Now we were entering a new land. Though the peasants still wore white linen, their head-dress changed; some wore tall round caps of black fur, others high, bell-crowned hats such as Welsh women used to wear. The Slavonic crosses gave way to tall Catholic crucifixes, decked with all the instruments of the Passion - the spear, the sponge, the gloves, the hammer. We met people who spoke no Rumanian - Polish began to i c-place it. Granges where whole patriarchal families had lived stood along the road - immense houses containing living-rooms, stables, barns all under one roof, with a road running through the middle of the building from front to back. It was a blasted country, seared with battle, and with the triple passing of two great armies. The trampled grain was sickly yellow in the fields; whole villages in ruins gaped empty, except for Russian soldiers, and few men were to be seen except the aged and crippled - only women and children, with furtive eyes and sunken faces.

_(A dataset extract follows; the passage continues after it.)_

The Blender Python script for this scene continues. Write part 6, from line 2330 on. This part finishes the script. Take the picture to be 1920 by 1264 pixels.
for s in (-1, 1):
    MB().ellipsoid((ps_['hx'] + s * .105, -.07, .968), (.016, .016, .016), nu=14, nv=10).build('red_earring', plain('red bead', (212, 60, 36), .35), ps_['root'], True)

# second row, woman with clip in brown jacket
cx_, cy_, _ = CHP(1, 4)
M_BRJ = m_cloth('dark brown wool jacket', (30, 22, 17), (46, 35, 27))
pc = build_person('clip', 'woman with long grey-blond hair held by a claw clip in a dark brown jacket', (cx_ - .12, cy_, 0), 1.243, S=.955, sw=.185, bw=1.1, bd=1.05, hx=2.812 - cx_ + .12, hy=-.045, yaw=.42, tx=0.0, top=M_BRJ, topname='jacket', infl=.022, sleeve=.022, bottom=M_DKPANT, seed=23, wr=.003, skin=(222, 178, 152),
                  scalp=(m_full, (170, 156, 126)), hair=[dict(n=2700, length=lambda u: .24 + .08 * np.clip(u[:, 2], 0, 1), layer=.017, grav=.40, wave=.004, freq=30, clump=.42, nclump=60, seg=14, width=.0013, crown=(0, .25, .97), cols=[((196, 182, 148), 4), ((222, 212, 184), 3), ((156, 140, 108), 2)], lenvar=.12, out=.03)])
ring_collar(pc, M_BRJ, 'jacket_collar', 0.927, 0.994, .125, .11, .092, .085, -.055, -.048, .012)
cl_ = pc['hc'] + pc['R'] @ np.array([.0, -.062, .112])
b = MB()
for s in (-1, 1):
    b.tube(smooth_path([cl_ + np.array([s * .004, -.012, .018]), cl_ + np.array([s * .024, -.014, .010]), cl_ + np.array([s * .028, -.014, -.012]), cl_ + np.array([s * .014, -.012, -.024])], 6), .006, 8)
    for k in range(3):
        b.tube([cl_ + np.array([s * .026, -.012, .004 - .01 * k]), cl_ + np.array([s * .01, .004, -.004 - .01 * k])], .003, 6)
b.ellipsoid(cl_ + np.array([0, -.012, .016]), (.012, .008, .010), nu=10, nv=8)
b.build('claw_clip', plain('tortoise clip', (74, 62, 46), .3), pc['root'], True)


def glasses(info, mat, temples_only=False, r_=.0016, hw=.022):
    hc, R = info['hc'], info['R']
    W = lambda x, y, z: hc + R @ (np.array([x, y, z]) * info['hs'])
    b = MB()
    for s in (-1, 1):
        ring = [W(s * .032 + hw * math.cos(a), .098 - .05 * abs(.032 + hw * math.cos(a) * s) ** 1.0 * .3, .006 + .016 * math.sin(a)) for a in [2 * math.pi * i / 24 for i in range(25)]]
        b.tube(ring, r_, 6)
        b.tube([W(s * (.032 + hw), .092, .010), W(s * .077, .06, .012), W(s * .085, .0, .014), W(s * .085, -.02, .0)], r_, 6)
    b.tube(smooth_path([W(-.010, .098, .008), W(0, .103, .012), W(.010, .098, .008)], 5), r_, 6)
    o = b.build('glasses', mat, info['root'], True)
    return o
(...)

In the fields among the growing crops old trenches crumbled in, and rusty barbed-wire entanglements straggled through the wheat everywhere. For miles along the left side of the road gigantic new trenches and artillery positions were building in frantic haste. Thousands of soldiers swarmed over the landscape, the afternoon sun flashing on their lifted spades. Wagons loaded with tools and barbed wire impeded the road. Near Zastevna, we saw peasant women and children digging under the superintendence of non-commissioned officers, a long file of them carrying out the dirt in head baskets. Why this feverish activity here, twenty miles behind the positions occupied by the Russians only a month before?